** start DATA PROVIDED **

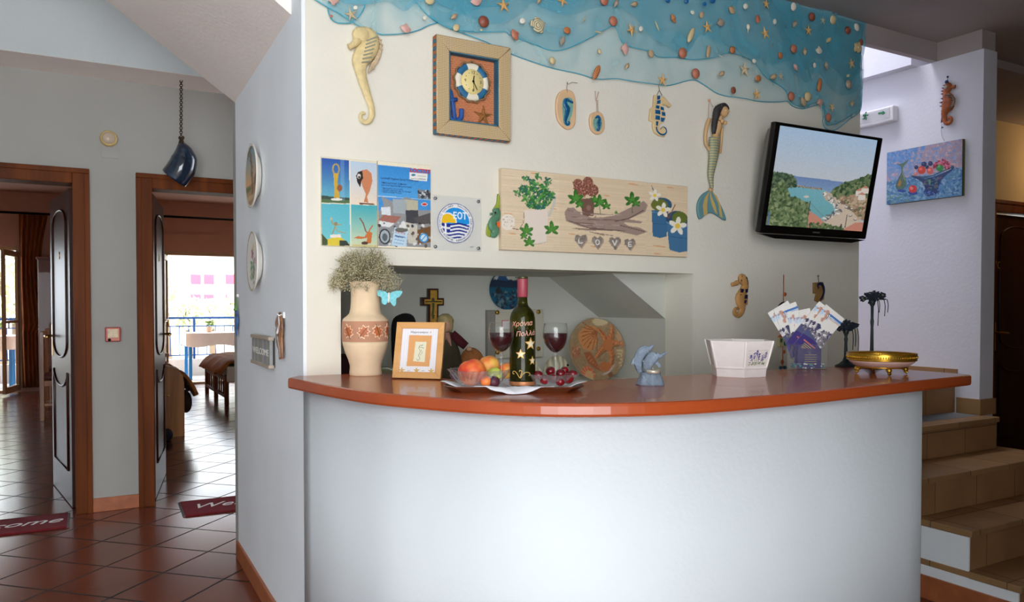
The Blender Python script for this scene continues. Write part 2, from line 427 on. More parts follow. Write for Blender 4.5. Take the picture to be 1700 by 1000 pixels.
terra = mat('terracotta_skirting', (168, 98, 62), .4, var=.15, vs=14)
floor_m = tile_mat('terracotta_floor', (112, 56, 38), (30, 16, 12), .333, R(45), (-.09, 4.51, 0), .2, gw=.012, var=.0)
stair_m = tile_mat('stair_tile', (158, 122, 84), (104, 82, 60), .32, 0, (3.25, 1.66, 0), .4, gw=.005, var=.14)
riser_m = tile_mat('stair_riser_tile', (150, 112, 76), (100, 78, 58), .32, 0, (3.0, 0, .01), .45, gw=.005, var=.14, axes='xz')

struct('floor', MB().box(-7, 9, -1.6, 13.62, -.12, 0), floor_m)
c_ = MB().box(.62, 9, -1.6, VM + .02, ZCE, ZCE + .15).box(UE - .02, 9, VM, VM, ZCE, ZCE + .1)
struct('ceiling', c_, ceil)
struct('ceiling_corridor', MB().box(4.39, 9, 2.69, 3.6, 2.70, 2.85), ceil)
struct('ceiling_hall', MB().box(-7, .62, -1.6, 5.6, 4.6, 4.7), upper)
struct('ceiling_stairwell', MB().box(.62, 5.0, VM, 5.6, 4.6, 4.7), upper)
# walls behind and beside the camera, with the open entrance
struct('wall_entrance', MB().box(-7, -2.05, -1.62, -1.52, 0, 4.7).box(.55, 9, -1.62, -1.52, 0, 4.7).box(-2.05, .55, -1.62, -1.52, 2.75, 4.7), white)
struct('wall_hall_side', MB().box(-2.5, -2.4, -1.52, 5.44, 0, 4.6), upper)
struct('wall_far_right', MB().box(8.9, 9.0, -1.52, 3.6, 0, 2.8), cream)
struct('wall_above_ceiling', MB().box(.62, .70, -1.52, VM - .02, ZCE + .15, 4.6), upper)

# front wall with the recess opening
NL, NR, NT, NB = .832, 2.463, 1.416, .90
wm = MB().box(UL0 + .012, NL, VM, VM + .187, 0, 4.6).box(NL, NR, VM, VM + .187, NT, 4.6).box(NR, UE, VM, VM + .187, 0, 4.6).box(NL, NR, VM, VM + .187, 0, NB)
struct('wall_front', wm, white)
# recess under the stairs
VS, VB, US, ZS0, ZS1 = VM + .187, 3.415, 2.112, 1.195, 1.436
al = MB().box(NL - .05, NR + .06, VB, VB + .06, .8, 1.7)                       # back
al.box(NL - .06, NL, VS, VB, .8, 1.7)                                         # left side
al.box(NR, NR + .06, VS, VB, .8, 1.7)                                         # right side
al.box(NL - .05, NR, VS, VB, NT, NT + .06)                                    # top
al.prism([(US - .12, ZS1 + .085), (NR + .02, ZS0), (NR + .02, 1.7), (US - .12, 1.7)], 0, VB - VS - .002, 0, Matrix(((1, 0, 0, 0), (0, 0, 1, VS + .001), (0, 1, 0, 0), (0, 0, 0, 1))))
struct('wall_recess', al, mat('recess_plaster', (206, 206, 196), .85, var=.03, vs=3, bump=.12, bs=60))
struct('trim_1', MB().box(NL - .05, NR + .05, VM + .02, VB, NB - .03, NB), white)   # sill of the recess

# left flank wall (slightly out of square) and its back
fl = MB().prism([(UL0, VL0 + .002), (UL0 + .13, VL0 + .002), (UL1 + .13, VL1), (UL1, VL1)], 0, 4.6)
struct('wall_left', fl, blue)
FLN = Vector((-(VL1 - VL0), UL1 - UL0, 0)).normalized()
struct('baseboard_left', MB().prism([(UL0 - .012, VL0 + .02), (UL0 + .001, VL0 + .02), (UL1 + .001, VL1), (UL1 - .012, VL1 + .005)], 0, .085), terra, .003)
struct('wall_left_return', MB().box(.74, 3.0, 4.10, 4.2, 0, 4.6), grey)

# hall end wall with two door openings, the dropped soffit and the bright wall above it
DT = 2.03
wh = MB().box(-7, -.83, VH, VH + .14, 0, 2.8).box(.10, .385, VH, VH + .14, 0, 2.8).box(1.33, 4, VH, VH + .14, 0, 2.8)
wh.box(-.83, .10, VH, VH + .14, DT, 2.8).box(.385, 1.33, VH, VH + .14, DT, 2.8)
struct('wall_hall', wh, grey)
struct('ceiling_soffit', MB().box(-7, 3, 5.10, VH + .002, 2.66, 2.80), lilac)
struct('wall_upper', MB().box(-7, 3, 5.099, 5.3, 2.661, 4.6), upper)
struct('baseboard_hall', MB().box(.118, .378, VH - .014, VH, 0, .085), terra, .003)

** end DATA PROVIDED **

_EXERCISE PROMPT_. Please reproduce the listing exactly from its opening line through the line that contains "gw=.005, var=.14, axes='xz')", both included, with all pictures omitted.

_TASK RESPONSE_.
The Blender Python script for this scene continues. Write part 2, from line 427 on. More parts follow. Write for Blender 4.5. Take the picture to be 1700 by 1000 pixels.
terra = mat('terracotta_skirting', (168, 98, 62), .4, var=.15, vs=14)
floor_m = tile_mat('terracotta_floor', (112, 56, 38), (30, 16, 12), .333, R(45), (-.09, 4.51, 0), .2, gw=.012, var=.0)
stair_m = tile_mat('stair_tile', (158, 122, 84), (104, 82, 60), .32, 0, (3.25, 1.66, 0), .4, gw=.005, var=.14)
riser_m = tile_mat('stair_riser_tile', (150, 112, 76), (100, 78, 58), .32, 0, (3.0, 0, .01), .45, gw=.005, var=.14, axes='xz')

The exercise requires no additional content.